Accompagner le changement
Depuis sept ans, l’entrepreneur consacre 50% de son temps à ses petits protégés. Il a rassemblé le fruit de ses recherches dans un livre intitulé Pourquoi chaque mouche compte, collé des mises en garde sur ses bombes, «Ce produit tue des insectes précieux», pour donner mauvaise conscience à ses clients.
Mais scier la branche sur laquelle on est assis n’est pas sans conséquence. Quelle mouche l’a piqué, se demandent sa famille et ses employés. L’association allemande des biocides rompt tout contact avec le patron de Reckhaus AG. Les regards changeront lorsque tomberont les distinctions. En 2015, Reckhaus AG reçoit le Prix suisse de l’éthique, décerné par la Haute Ecole de gestion vaudoise. Il reçoit en 2017 un prix de la fondation allemande Bertelsmann, influent organisme de réflexion libéral. Et après quatre ans arrivent les premiers clients pour sa nouvelle gamme avec «compensation écologique»: DM, grande chaîne allemande de magasins, puis Lidl.

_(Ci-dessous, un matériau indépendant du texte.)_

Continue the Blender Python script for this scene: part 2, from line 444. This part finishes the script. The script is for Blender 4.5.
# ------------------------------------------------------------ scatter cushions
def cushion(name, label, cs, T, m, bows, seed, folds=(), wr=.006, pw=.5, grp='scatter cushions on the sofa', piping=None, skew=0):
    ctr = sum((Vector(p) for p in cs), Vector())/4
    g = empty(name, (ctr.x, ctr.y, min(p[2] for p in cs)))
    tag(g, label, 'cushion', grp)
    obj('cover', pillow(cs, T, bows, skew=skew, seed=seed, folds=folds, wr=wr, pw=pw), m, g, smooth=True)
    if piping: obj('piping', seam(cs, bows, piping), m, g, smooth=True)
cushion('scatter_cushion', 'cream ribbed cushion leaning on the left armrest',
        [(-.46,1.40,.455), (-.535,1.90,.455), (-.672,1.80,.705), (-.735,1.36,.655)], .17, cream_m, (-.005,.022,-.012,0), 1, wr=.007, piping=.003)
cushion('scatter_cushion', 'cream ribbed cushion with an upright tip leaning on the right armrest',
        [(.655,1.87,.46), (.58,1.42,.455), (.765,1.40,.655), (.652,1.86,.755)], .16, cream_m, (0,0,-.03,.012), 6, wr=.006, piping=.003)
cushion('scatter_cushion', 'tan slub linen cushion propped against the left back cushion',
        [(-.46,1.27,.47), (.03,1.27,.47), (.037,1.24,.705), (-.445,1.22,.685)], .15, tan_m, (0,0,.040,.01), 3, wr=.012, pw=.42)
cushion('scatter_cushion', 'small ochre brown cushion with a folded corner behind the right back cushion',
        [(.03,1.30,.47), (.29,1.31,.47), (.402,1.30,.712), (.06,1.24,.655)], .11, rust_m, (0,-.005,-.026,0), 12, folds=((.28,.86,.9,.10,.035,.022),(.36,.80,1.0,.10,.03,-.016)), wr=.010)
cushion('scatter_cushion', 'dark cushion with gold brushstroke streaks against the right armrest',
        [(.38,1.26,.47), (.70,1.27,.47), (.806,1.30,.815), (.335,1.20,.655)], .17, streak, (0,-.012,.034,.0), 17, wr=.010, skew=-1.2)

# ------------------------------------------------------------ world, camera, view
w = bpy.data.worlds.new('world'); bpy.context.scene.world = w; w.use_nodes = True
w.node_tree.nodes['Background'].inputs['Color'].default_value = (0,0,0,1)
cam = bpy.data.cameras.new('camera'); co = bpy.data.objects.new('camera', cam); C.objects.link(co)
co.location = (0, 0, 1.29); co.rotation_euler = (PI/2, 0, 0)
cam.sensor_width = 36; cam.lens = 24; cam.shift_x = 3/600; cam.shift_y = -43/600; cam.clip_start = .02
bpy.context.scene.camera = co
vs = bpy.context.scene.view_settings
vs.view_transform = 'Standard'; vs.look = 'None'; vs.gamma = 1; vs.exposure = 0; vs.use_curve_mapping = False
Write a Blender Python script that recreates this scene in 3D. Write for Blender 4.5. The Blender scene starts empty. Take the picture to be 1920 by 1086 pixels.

Le fondateur commence alors à reconnaître l’habileté de son fils à accompagner le changement: «Pour la première fois, il m’a dit: c’est pas si mal.»
Savoir se faire entendre
Aujourd’hui, la ligne Insect Respekt ne représente que 5% des ventes de Reckhaus AG. Le patron se dit déterminé à renverser la tendance, «même si cela devait prendre vingt ans». Mais si vraiment «chaque mouche compte», pourquoi ne pas simplement cesser de produire les armes pour les exterminer? «C’est logique: mon entreprise cause du tort, alors je dois le réparer, répond l’entrepreneur. Si je me contentais de vendre la société, elle continuerait à tourner. Avec Reckhaus AG, je reste un acteur important en Suisse, en Allemagne et en Autriche. Grâce à cette voix, j’ai plus d’impact.»
Le patron mentionne enfin ses 60 collaborateurs, 50 sur son lieu de production à Bielefeld, en Allemagne, et dix en Suisse, qu’il ne souhaite pas mettre à la porte. Son rêve? Offrir à ses employés une réorientation pour les transformer en paysagistes. «Un bien plus beau métier!»